My first mentor in engineering was my boss at the firm I worked for right out of college. I had moved nearly 600 miles from home and didn’t know anyone. He took me under his wing and taught me a lot about engineering. He was one of the co-owners of the company and was very hands on. Back in those days we did roadway design with curve boards. I remember him rolling out a piece of paper on a long table and taking the time to show me how to lay a roadway out. He would also take me to meetings so I could learn how to interact with clients.

What are some of the most significant obstacles you’ve overcome in your career? How did you accomplish this? Working in a male dominated field, especially as a young graduate in the mid-1980’s. I wouldn’t say the men I worked with were disrespectful, but it certainly wasn’t something they were used to, so I felt at times they didn’t know how to treat me. There were times I felt they thought they had to do everything for me. I wasn’t used to that because we were taught to be independent and do things ourselves. I knew I had to prove myself and that I knew what I was doing by working harder, being more prepared, being resilient, determined and having a lot of perseverance.

I also recall a time I was doing construction inspection for a bridge. The contractor wanted to add more water to make the concrete easier to work. I performed the slump test and told them they couldn’t add any more water. The contractor didn’t like me telling him no. My boss told me the owner of the company called him about the incident. He knew they were trying to intimidate me and take advantage of my youth and gender but confirmed that my denying their request was the right thing to do. I learned you have to stand up for what is right even when it isn’t always easy.

In your personal life, what values, techniques, or support systems have you used to achieve balance? What are the trade-offs? That’s a difficult one for me because we weren’t taught about work-life balance. I’ve had to learn that I can’t do it all and that I need to be a better delegator.
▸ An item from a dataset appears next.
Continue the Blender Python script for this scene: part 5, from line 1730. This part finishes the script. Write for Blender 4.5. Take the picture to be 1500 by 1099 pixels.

It’s easier to delegate when realizing it can be a benefit to other people by giving them an opportunity to grow. It’s about teamwork. We accomplish more when we work together.

Did I miss out on life events because of poor work-life balance? Yes, as so many others do. Do I feel guilty at times? Of course, but I am fortunate to have a supportive and understanding family. In my opinion, times have changed over the past 30 years, and it’s encouraging that companies are being more proactive to help employees manage a work-life balance. Stephen Covey’s quote, “The key is not to prioritize what’s on your schedule, but to schedule your priorities,” really helps to put things in perspective.

You volunteer a lot of time as president of the Central Pennsylvania Section of the American Society of Civil Engineers. Why is this professional role so important to you? I have been an active member of ASCE since 1984, held leadership positions in the Birmingham Branch, Alabama Section, and Central PA Section, so it’s an organization I am quite passionate about. Why ASCE? As a civil engineer, I look to its vision that civil engineers are global leaders, building a better quality of life. I admire its mission to advance civil engineering and protect public health, safety and welfare. It fits who I am and who I aspire to be. It is so important to get involved in professional organizations. I have reaped so many benefits from being active both personally and professionally. I have made ASCE a priority because I saw how it complemented my career. The networking aspect is invaluable. I have met so many people worldwide and developed many meaningful friendships and have created lifelong personal connections. Throughout my career, I have moved to new areas where I didn’t know anyone, and ASCE meetings were a great place to meet like-minded people, clients and future employers. Also, my involvement in ASCE pushes me outside of my comfort zone. It has helped me build leadership skills that can’t be developed by sitting at your desk all day.

When my term ends in May 2019, my time commitment will be a lot less, so I would like to find other avenues within my community to direct my energies.